What is long and cylindrical; has both ends chopped off; is made from one of the worlds most common plants; has a tendency to self-destruct; can take months to make a sound; is made by many of the musicians that play them; has nearly indecipherable music; and in the right hands sounds like the wind, like nature itself — the shakuhachi.

The most common size of a shakuhachi is 1.8 shaku. Shaku is an ancient Japanese unit of length, approximately one foot. Hachi is eight sun (another ancient unit) or tenths of a shaku. So, this gives you an idea of how long one is, about 21 inches.

I cannot remember how my relationship with the shakuhachi started. It was the late 1970’s and I was back in college after a stint as a letter carrier. I found myself at Southern Illinois University with few friends during the worst winter on record. As opposed to the endless amount of student loans available now, I lived frugally. Most of my time was spent in the bedroom studying. That is, except for the time in secular meditation, and in an exasperating nightly ritual blowing into a two foot long piece of bamboo.

So, how did I find this flute? Let me digress, remember, this was long before the Internet. In the library basement at Southern Illinois University, the beginnings of the Internet were percolating but there was no world wide web to go shopping on. There resided plasma monitors with remarkably poor resolution, which were connected to a system from the University of Illinois at Champaign, called Plato.

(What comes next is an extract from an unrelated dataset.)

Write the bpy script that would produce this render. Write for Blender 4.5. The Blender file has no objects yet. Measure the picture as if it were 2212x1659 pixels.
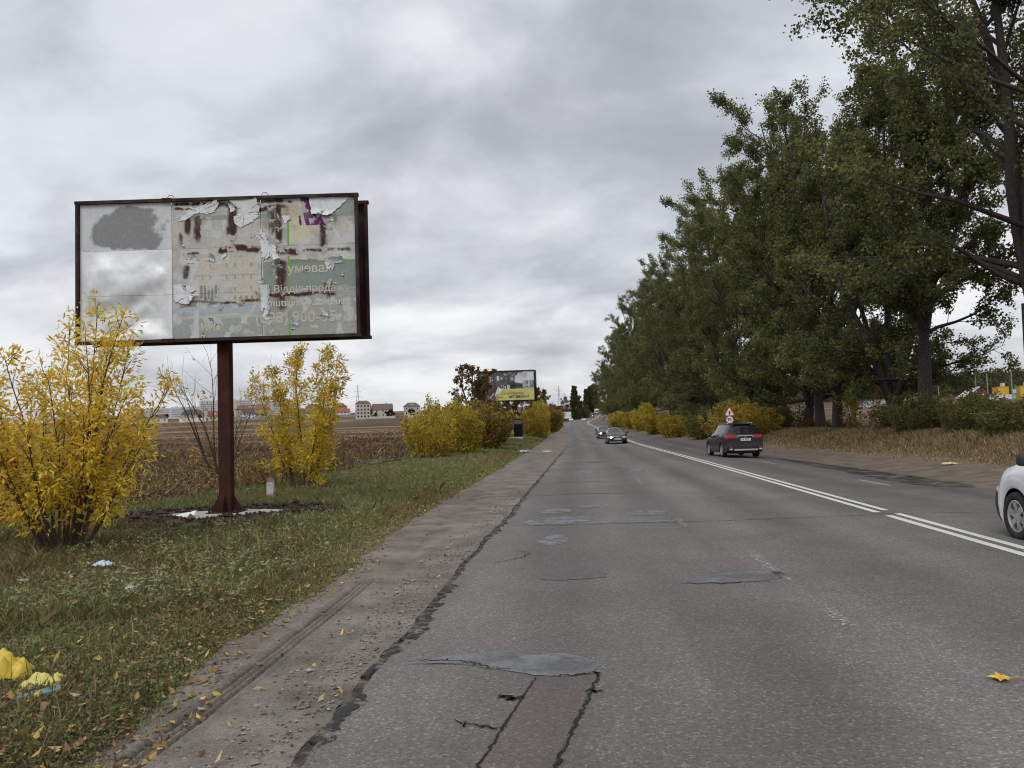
import bpy, math, random
import numpy as np
from mathutils import Vector, Matrix

R = math.radians
scene = bpy.context.scene
C = scene.collection

# ------------------------------------------------------------------ camera
cam_data = bpy.data.cameras.new("camera")
cam = bpy.data.objects.new("camera", cam_data)
C.objects.link(cam)
scene.camera = cam
YAW, PITCH, ROLL = R(4.779), R(3.172), R(1.8)
fw = Vector((-math.sin(YAW) * math.cos(PITCH), math.cos(YAW) * math.cos(PITCH), math.sin(PITCH)))
r0 = Vector((math.cos(YAW), math.sin(YAW), 0.0))
u0 = r0.cross(fw)
ri = r0 * math.cos(ROLL) - u0 * math.sin(ROLL)
up = u0 * math.cos(ROLL) + r0 * math.sin(ROLL)
M3 = Matrix((ri, up, -fw)).transposed()
cam.matrix_world = Matrix.Translation((0, 0, 1.57)) @ M3.to_4x4()
cam_data.sensor_width = 36.0
cam_data.lens = 36.0 * 1791.0 / 2212.0
cam_data.clip_start = 0.05
cam_data.clip_end = 9000.0

# ------------------------------------------------------------------ world
SUN_ELEV, SUN_ROT = R(48), R(200)
world = bpy.data.worlds.new("World")
scene.world = world
world.use_nodes = True
wt = world.node_tree
wt.nodes.clear()


def wn(kind, **kw):
    n = wt.nodes.new(kind)
    for k, v in kw.items():
        setattr(n, k, v)
    return n


def wl(a, b):
    wt.links.new(a, b)


def wmath(op, a, b=None, c=None, clamp=False):
    n = wn("ShaderNodeMath", operation=op, use_clamp=clamp)
    for i, v in enumerate((a, b, c)):
        if v is None:
            continue
        if isinstance(v, (int, float)):
            n.inputs[i].default_value = v
        else:
            wl(v, n.inputs[i])
    return n.outputs[0]


geo = wn("ShaderNodeTexCoord")
sep = wn("ShaderNodeSeparateXYZ")
wl(geo.outputs["Generated"], sep.inputs[0])
dz = wmath("MAXIMUM", sep.outputs[2], 0.0)
den = wmath("ADD", dz, 0.36)
cx = wmath("DIVIDE", sep.outputs[0], den)
cy = wmath("DIVIDE", sep.outputs[1], den)
cmb = wn("ShaderNodeCombineXYZ")
wl(cx, cmb.inputs[0])
wl(cy, cmb.inputs[1])


def wnoise(scale, detail, rough, off, dist=0.0, sx=1.0):
    mp = wn("ShaderNodeMapping")
    mp.inputs["Location"].default_value = off
    mp.inputs["Scale"].default_value = (sx, 1.0, 1.0)
    wl(cmb.outputs[0], mp.inputs["Vector"])
    n = wn("ShaderNodeTexNoise")
    n.inputs["Scale"].default_value = scale
    n.inputs["Detail"].default_value = detail
    n.inputs["Roughness"].default_value = rough
    n.inputs["Distortion"].default_value = dist
    wl(mp.outputs[0], n.inputs["Vector"])
    return n.outputs["Fac"]


CLOUD_OFF, MID_OFF = (2.0, 9.0, 3.0), (16.3, 4.1, 4.0)
# slow warp so that the cloud masses billow instead of streaking
wrp = wn("ShaderNodeTexNoise")
wrp.inputs["Scale"].default_value = 1.3
wrp.inputs["Detail"].default_value = 3.0
wl(cmb.outputs[0], wrp.inputs["Vector"])
wvs = wn("ShaderNodeVectorMath", operation='SCALE')
wl(wrp.outputs["Color"], wvs.inputs[0])
wvs.inputs["Scale"].default_value = 0.30
wva = wn("ShaderNodeVectorMath", operation='ADD')
wl(cmb.outputs[0], wva.inputs[0])
wl(wvs.outputs[0], wva.inputs[1])
cmb = wva
n_big = wnoise(1.35, 2.0, 0.45, CLOUD_OFF, 0.0, 0.85)
n_mid = wnoise(3.3, 6.0, 0.50, MID_OFF, 0.25, 0.8)
n_fine = wnoise(9.5, 6.0, 0.6, (1.3, 8.1, 2.0), 0.2, 0.8)
v = wmath("MULTIPLY_ADD", n_big, 0.46, wmath("MULTIPLY", n_mid, 0.54))
v = wmath("MULTIPLY_ADD", n_fine, 0.12, v)
ramp = wn("ShaderNodeValToRGB")
wl(v, ramp.inputs[0])
cr = ramp.color_ramp
cr.interpolation = 'B_SPLINE'
stops = [(0.40, (0.36, 0.37, 0.40)), (0.49, (0.47, 0.48, 0.51)), (0.56, (0.61, 0.62, 0.65)),
         (0.62, (0.75, 0.76, 0.78)), (0.71, (0.87, 0.875, 0.885))]
cr.elements[0].position, cr.elements[0].color = stops[0][0], (*stops[0][1], 1)
cr.elements[1].position, cr.elements[1].color = stops[-1][0], (*stops[-1][1], 1)
for p_, c_ in stops[1:-1]:
    e = cr.elements.new(p_)
    e.color = (*c_, 1)
# physical sky that shows, bluish, through the thin low parts of the deck
sky = wn("ShaderNodeTexSky", sky_type='NISHITA')
sky.sun_disc = False
sky.sun_elevation = SUN_ELEV
sky.sun_rotation = SUN_ROT
sky.air_density = 1.0
sky.dust_density = 2.0
bg_sky = wn("ShaderNodeBackground")
bg_sky.inputs[1].default_value = 0.09
wl(sky.outputs[0], bg_sky.inputs[0])
bg_cl = wn("ShaderNodeBackground")
bg_cl.inputs[1].default_value = 1.06
wl(ramp.outputs[0], bg_cl.inputs[0])
n_gap = wnoise(1.1, 4.0, 0.5, (12.0, 5.5, 1.0), 0.2, 0.6)
gap = wn("ShaderNodeMapRange")
gap.inputs["From Min"].default_value = 0.42
gap.inputs["From Max"].default_value = 0.75
gap.inputs["To Min"].default_value = 0.08
gap.inputs["To Max"].default_value = 0.45
wl(n_gap, gap.inputs["Value"])
mixs = wn("ShaderNodeMixShader")
wl(gap.outputs[0], mixs.inputs[0])
wl(bg_cl.outputs[0], mixs.inputs[1])
wl(bg_sky.outputs[0], mixs.inputs[2])
wout = wn("ShaderNodeOutputWorld")
wl(mixs.outputs[0], wout.inputs[0])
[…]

I would reserve a ½ hour or so on a monitor to break up my evening studies and to work with several rudimental programs: simple anatomy and a typing instructional program that I never completed.

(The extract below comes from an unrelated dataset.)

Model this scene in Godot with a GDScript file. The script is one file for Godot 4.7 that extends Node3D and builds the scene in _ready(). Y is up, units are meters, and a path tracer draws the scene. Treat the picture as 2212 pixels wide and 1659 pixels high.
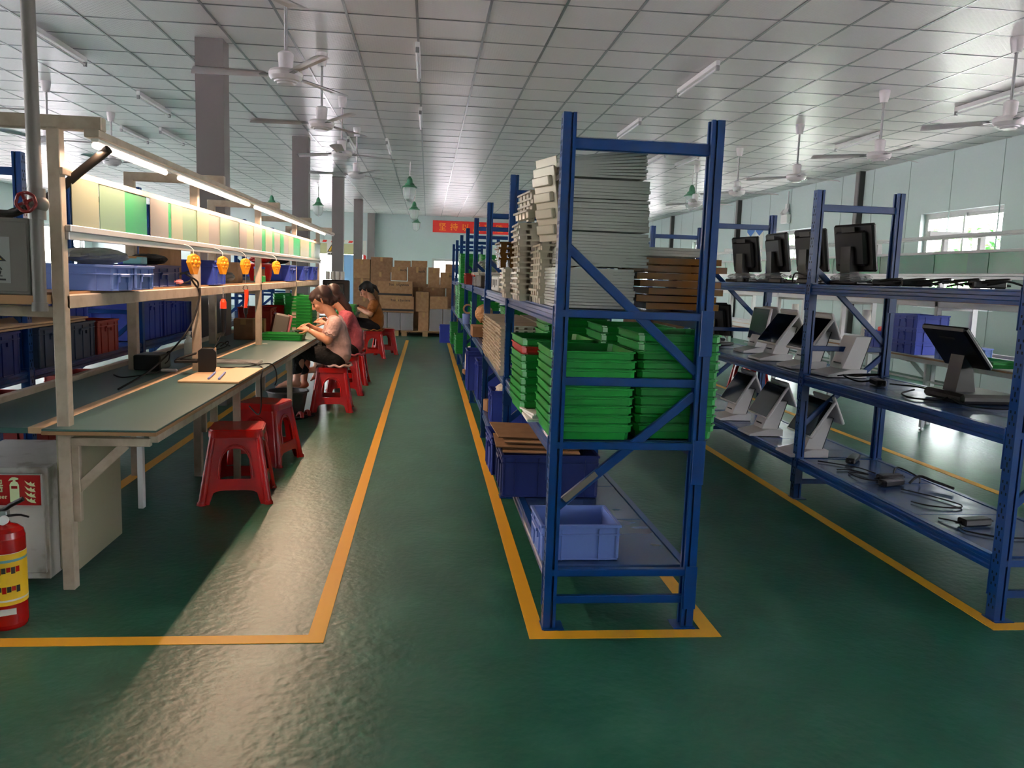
extends Node3D

# ---------------------------------------------------------------- shapes
class Sh:
	var v := PackedVector3Array()
	var n := PackedVector3Array()
	var u := PackedVector2Array()
	var t := Transform3D.IDENTITY

	func tri(a: Vector3, b: Vector3, c: Vector3, na := Vector3.ZERO, nb := Vector3.ZERO, nc := Vector3.ZERO) -> void:
		a = t * a
		b = t * b
		c = t * c
		var f := (b - a).cross(c - a)
		if f.length_squared() < 1e-18:
			return
		f = f.normalized()
		v.append(a); v.append(c); v.append(b)
		if na == Vector3.ZERO:
			n.append(f); n.append(f); n.append(f)
		else:
			n.append((t.basis * na).normalized()); n.append((t.basis * nc).normalized()); n.append((t.basis * nb).normalized())
		u.append(Vector2.ZERO); u.append(Vector2.ZERO); u.append(Vector2.ZERO)

	func quad(a: Vector3, b: Vector3, c: Vector3, d: Vector3) -> void:
		tri(a, b, c)
		tri(a, c, d)

	func sheet(a: Vector3, b: Vector3, c: Vector3, d: Vector3) -> void:  # quad with uv 0..1: a is the lower left, seen from the front
		quad(a, b, c, d)
		var k := u.size() - 6
		u[k] = Vector2(0, 1); u[k + 1] = Vector2(1, 0); u[k + 2] = Vector2(1, 1)
		u[k + 3] = Vector2(0, 1); u[k + 4] = Vector2(0, 0); u[k + 5] = Vector2(1, 0)

	func box(c: Vector3, s: Vector3, bev := 0.0) -> void:
		var h := s / 2.0
		if bev <= 0.0:
			for ax in 3:
				var e1 := Vector3.ZERO; var e2 := Vector3.ZERO; var e3 := Vector3.ZERO
				e1[ax] = h[ax]; e2[(ax + 1) % 3] = h[(ax + 1) % 3]; e3[(ax + 2) % 3] = h[(ax + 2) % 3]
				quad(c + e1 - e2 - e3, c + e1 + e2 - e3, c + e1 + e2 + e3, c + e1 - e2 + e3)
				quad(c - e1 - e2 - e3, c - e1 - e2 + e3, c - e1 + e2 + e3, c - e1 + e2 - e3)
			return
		bev = minf(bev, minf(h.x, minf(h.y, h.z)) * 0.9)
		var g := h - Vector3.ONE * bev
		for ax in 3:
			var b := (ax + 1) % 3
			var d := (ax + 2) % 3
			for s1 in [-1.0, 1.0]:
				var p := func(i: float, j: float) -> Vector3:
					var q := Vector3.ZERO
					q[ax] = h[ax] * s1; q[b] = g[b] * i; q[d] = g[d] * j
					return c + q
				if s1 > 0: quad(p.call(-1.0, -1.0), p.call(1.0, -1.0), p.call(1.0, 1.0), p.call(-1.0, 1.0))
				else: quad(p.call(-1.0, -1.0), p.call(-1.0, 1.0), p.call(1.0, 1.0), p.call(1.0, -1.0))
				for s2 in [-1.0, 1.0]:  # the edge between faces ax and b
					var e := func(onb: bool, j: float) -> Vector3:
						var q := Vector3.ZERO
						q[ax] = (g[ax] if onb else h[ax]) * s1; q[b] = (h[b] if onb else g[b]) * s2; q[d] = g[d] * j
						return c + q
					if s1 * s2 > 0: quad(e.call(false, -1.0), e.call(true, -1.0), e.call(true, 1.0), e.call(false, 1.0))
					else: quad(e.call(false, -1.0), e.call(false, 1.0), e.call(true, 1.0), e.call(true, -1.0))
		for sx in [-1.0, 1.0]:
			for sy in [-1.0, 1.0]:
				for sz in [-1.0, 1.0]:
					var x := c + Vector3(h.x * sx, g.y * sy, g.z * sz)
					var y := c + Vector3(g.x * sx, h.y * sy, g.z * sz)
					var z := c + Vector3(g.x * sx, g.y * sy, h.z * sz)
					if sx * sy * sz > 0: tri(x, y, z)
					else: tri(x, z, y)

	func bb(x0: float, x1: float, y0: float, y1: float, z0: float, z1: float, bev := 0.0) -> void:
		box(Vector3((x0 + x1) / 2, (y0 + y1) / 2, (z0 + z1) / 2), Vector3(absf(x1 - x0), absf(y1 - y0), absf(z1 - z0)), bev)

	func bar(a: Vector3, b: Vector3, w: float, h: float, bev := 0.0) -> void:  # box from a to b; h is across, as near to upright as can be
		var keep := t
		var z := (b - a).normalized()
		var up := Vector3.UP if absf(z.y) < 0.95 else Vector3.RIGHT
		var x := up.cross(z).normalized()
		t = t * Transform3D(Basis(x, z.cross(x), z), (a + b) / 2.0)
		box(Vector3.ZERO, Vector3(w, h, a.distance_to(b)), bev)
		t = keep

	func tube(path: PackedVector3Array, r: float, seg := 6, r2 := -1.0) -> void:
		var k := path.size()
		var up := Vector3.UP
		var rings := []
		for i in k:
			var d := (path[mini(i + 1, k - 1)] - path[maxi(i - 1, 0)]).normalized()
			if absf(d.dot(up)) > 0.98:
				up = Vector3.RIGHT if absf(d.x) < 0.9 else Vector3.BACK
			var x := up.cross(d).normalized()
			var y := d.cross(x)
			up = y
			var rr := r if r2 < 0 else lerpf(r, r2, float(i) / maxf(1, k - 1))
			var ring := []
			for j in seg:
				var an := TAU * j / seg
				var q := x * cos(an) + y * sin(an)
				ring.append([path[i] + q * rr, q])
			rings.append(ring)
		for i in k - 1:
			for j in seg:
				var a = rings[i][j]; var b = rings[i][(j + 1) % seg]; var c = rings[i + 1][(j + 1) % seg]; var d = rings[i + 1][j]
				tri(a[0], b[0], c[0], a[1], b[1], c[1])
				tri(a[0], c[0], d[0], a[1], c[1], d[1])
		for j in range(1, seg - 1):
			tri(rings[0][0][0], rings[0][j + 1][0], rings[0][j][0])
			tri(rings[k - 1][0][0], rings[k - 1][j][0], rings[k - 1][j + 1][0])

	func cyl(a: Vector3, b: Vector3, r: float, seg := 10, r2 := -1.0) -> void:
		tube(PackedVector3Array([a, b]), r, seg, r2)

	func lathe(o: Vector3, prof: Array, seg := 16, sx := 1.0, sz := 1.0) -> void:  # prof: [radius, height] from below upwards, round y
		for i in prof.size() - 1:
			var p: Array = prof[i]; var q: Array = prof[i + 1]
			var dr: float = q[0] - p[0]; var dy: float = q[1] - p[1]
			var l := maxf(1e-9, sqrt(dr * dr + dy * dy))
			for j in seg:
				var a0 := TAU * j / seg; var a1 := TAU * (j + 1) / seg
				var c0 := Vector3(cos(a0) * sx, 0, -sin(a0) * sz); var c1 := Vector3(cos(a1) * sx, 0, -sin(a1) * sz)
				var n0 := c0 * (dy / l) + Vector3.UP * (-dr / l); var n1 := c1 * (dy / l) + Vector3.UP * (-dr / l)
				var A: Vector3 = o + c0 * p[0] + Vector3.UP * p[1]; var B: Vector3 = o + c1 * p[0] + Vector3.UP * p[1]
				var C: Vector3 = o + c1 * q[0] + Vector3.UP * q[1]; var D: Vector3 = o + c0 * q[0] + Vector3.UP * q[1]
				tri(A, B, C, n0, n1, n1)
				tri(A, C, D, n0, n1, n0)

	func ball(c: Vector3, r: Vector3, seg := 12, rows := 8) -> void:
		var keep := t
		t = t * Transform3D(Basis.from_scale(r), c)
		var prof := []
		for i in rows + 1:
			var an := PI * i / rows - PI / 2
			prof.append([cos(an), sin(an)])
		for i in rows:
			for j in seg:
				var q := []
				for w in [[i, j], [i, j + 1], [i + 1, j + 1], [i + 1, j]]:
					var an: float = TAU * w[1] / seg
					q.append(Vector3(cos(an) * prof[w[0]][0], prof[w[0]][1], -sin(an) * prof[w[0]][0]))
				var m := func(p: Vector3) -> Vector3: return Vector3(p.x / (r.x * r.x), p.y / (r.y * r.y), p.z / (r.z * r.z))
				tri(q[0], q[1], q[2], m.call(q[0]), m.call(q[1]), m.call(q[2]))
				tri(q[0], q[2], q[3], m.call(q[0]), m.call(q[2]), m.call(q[3]))
		t = keep

	func ext(poly: PackedVector2Array, z0: float, z1: float) -> void:  # outline in x, y; pushed along z
		if Geometry2D.is_polygon_clockwise(poly):
			poly.reverse()
		var k := poly.size()
		for i in k:
			var p := poly[i]; var q := poly[(i + 1) % k]
			quad(Vector3(p.x, p.y, z1), Vector3(p.x, p.y, z0), Vector3(q.x, q.y, z0), Vector3(q.x, q.y, z1))
		var f := Geometry2D.triangulate_polygon(poly)
		for i in range(0, f.size(), 3):
			var a := poly[f[i]]; var b := poly[f[i + 1]]; var c := poly[f[i + 2]]
			if (b - a).cross(c - a) < 0:
				var s := b; b = c; c = s
			tri(Vector3(a.x, a.y, z1), Vector3(b.x, b.y, z1), Vector3(c.x, c.y, z1))
			tri(Vector3(a.x, a.y, z0), Vector3(c.x, c.y, z0), Vector3(b.x, b.y, z0))

	func mesh() -> ArrayMesh:
		var a := []
		a.resize(Mesh.ARRAY_MAX)
		a[Mesh.ARRAY_VERTEX] = v; a[Mesh.ARRAY_NORMAL] = n; a[Mesh.ARRAY_TEX_UV] = u
		var m := ArrayMesh.new()
		m.add_surface_from_arrays(Mesh.PRIMITIVE_TRIANGLES, a)
		return m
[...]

But this has nothing to do with the shakuhachi. Wherever I saw the ad (it might have been in the Whole Earth Catalog) I bought into its notion of blowing Zen and purchased one. It turned out to be in the key of D, not that I knew what that meant. I still have it. It might have cost $100. A large amount of money considering I was to spend the next five years living on an average of $2000 a year.

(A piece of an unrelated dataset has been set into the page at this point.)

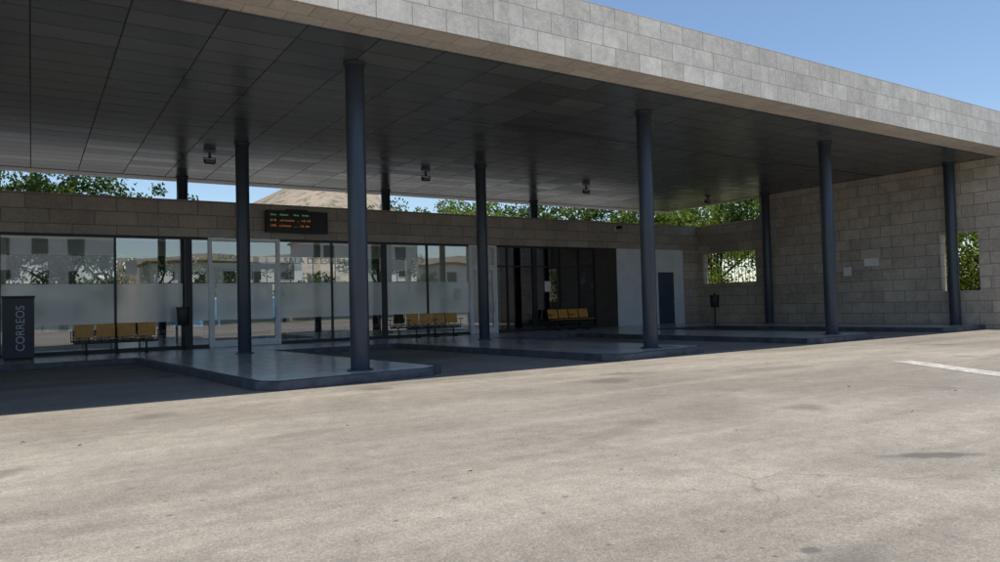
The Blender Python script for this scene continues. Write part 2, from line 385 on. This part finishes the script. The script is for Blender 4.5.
# glass
b=MB(); gy=FY
def pane(x0,x1,z0,z1,m,y=gy): b.quad([(x0,y,z0),(x1,y,z0),(x1,y,z1),(x0,y,z1)],m)
xs=[-.72,2.03,3.87,4.62,6.7,8.5,10.4,12.1,13.9,15.03,16.9,18.2,20.07]
for a,c in zip(xs,xs[1:]): pane(a,c,PZ,3.53,'glass' if c<=15.1 else 'glassdark')
b.done('glazing',parent=bd)
b=MB()
for a,c in zip(xs,xs[1:]):
    if c<=13.95 and not (4.5<a<6): pane(a+.04,c-.04,.98,2.12,'frost',gy-.006)
    if a==4.62: pane(4.8,5.55,.98,2.12,'frost',gy-.006); pane(5.77,6.52,.98,2.12,'frost',gy-.006)
b.done('frosted_film',parent=bd)
b=MB(); b.box(20.07,21.3,FY-.02,FY+.1,PZ,3.527,'darkpanel'); b.done('brown_panel',parent=bd)
b=MB()
for x in (-.72,2.03,4.0,8.5,10.4,12.1,15.6,16.9,18.2,19.2,20.04):
    w=.03
    if x in (4.0,10.4,16.9): w=.10
    b.box(x-w,x+w,gy-.05,gy+.05,PZ,3.527,'darkframe')
for a,c in ((-.69,4.56),(6.76,13.84),(15.1,20.04)):
    b.box(a,c,gy-.045,gy+.045,3.45,3.526,'darkframe'); b.box(a,c,gy-.045,gy+.045,PZ,.25,'darkframe')
b.box(15.1,20.04,gy-.04,gy+.04,2.68,2.74,'darkframe')
b.done('dark_window_frames',parent=bd)
b=MB()
def door(x0,x1,leafs):
    y0,y1=gy-.09,gy+.06; t=.05
    for x in (x0,x1): b.box(x-t,x+t,y0,y1,PZ,3.5,'whiteframe')
    b.box(x0+t,x1-t,y0,y1,3.42,3.5,'whiteframe'); b.box(x0+t,x1-t,y0,y1,2.66,2.74,'whiteframe')
    n=leafs; w=(x1-x0-2*t)/n
    for i in range(n):
        a=x0+t+i*w; c=a+w
        b.box(a+.005,a+.06,y0+.02,y1-.02,PZ+.01,2.655,'whiteframe'); b.box(c-.06,c-.005,y0+.02,y1-.02,PZ+.01,2.655,'whiteframe')
        b.box(a+.06,c-.06,y0+.02,y1-.02,PZ+.01,PZ+.2,'whiteframe'); b.box(a+.06,c-.06,y0+.02,y1-.02,2.57,2.655,'whiteframe')
        b.tube((c-.09,y0-.03,.95),(c-.09,y0-.03,1.35),.012,'steel')
door(4.62,6.7,2); door(13.9,15.03,1)
b.done('white_entrance_doors',parent=bd)
text('SALA DE ESPERA',.29,(6.9,gy-.06,2.74),(math.pi/2,0,0),'paper','window_lettering',bd,.006,sx=1.0)
text('SALIDA',.2,(4.85,gy-.02,2.88),(math.pi/2,0,0),'paper','door_lettering',bd,.003,sx=1.0)
b=MB()
for x,z,w_,h_ in ((21.9,2.0,.34,.46),(22.0,1.5,.2,.28),(12.5,1.5,.3,.42),(13.2,1.45,.3,.42),(2.3,2.4,.3,.4),(14.4,1.6,.3,.42),(17.4,1.7,.3,.42)):
    b.box(x,x+w_,gy-.045 if x>21 else gy-.02,gy-.032 if x>21 else gy-.01,z,z+h_,'paper')
b.done('notice_sheets',parent=bd)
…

A shakuhachi is a pentatonic instrument in a chromatic world. It has the distinction of music written in katakana, top to bottom, and right to left. The notation represents how the five holes are covered, or not, and the change in the angle of breath blown across its slashed pop-bottle like opening.

An accomplished player can sound notes from near D above middle C on up for two, and even three octaves. To complicate playing it even more, since each flute is simply a piece of bamboo, they all have a different character. But in this case, at least for me, frustration has lead to endearment.

Back at the university, I spent a few minutes of my precious study time learning the unique music and trying to produce a sound on the flute. Now over 30 years later, I have rediscovered the shakuhachi. My stable consists of the original student grade bamboo flute, a maple replica from the 80’s, and a recently purchased vintage thick-walled Japanese flute from the 1930s.

Each one requires different technique and they each have a slightly different pitch. And as for character, the thin-walled flute is high and reedy; the wooden one is low and sonorous; and the vintage flute . . . well, I am not sure. Not sure because I do not possess the talent to play it to its full capacity.

I have been assured that if I devote my life to practice, in about three years, I should begin to show some promise. If three years is the estimate, I am probably looking at a decade. And as for the decades I have already devoted to it, I am close to mastering the Japanese equivalent of ‘Twinkle Twinkle Little Star’ or ‘Go Tell Aunt Rhody’.

Breath control, timing, consistency, and stamina all need work. Then maybe I will think about artistic expression. Or perhaps the point is just to blow. Let the earth’s atmosphere circulate through my respiratory tract into and out of the flute.

I think of chanoyu’s expression ichigo, ichie (one time, one meeting), and then realize the shakuhachi’s is one breath, one note.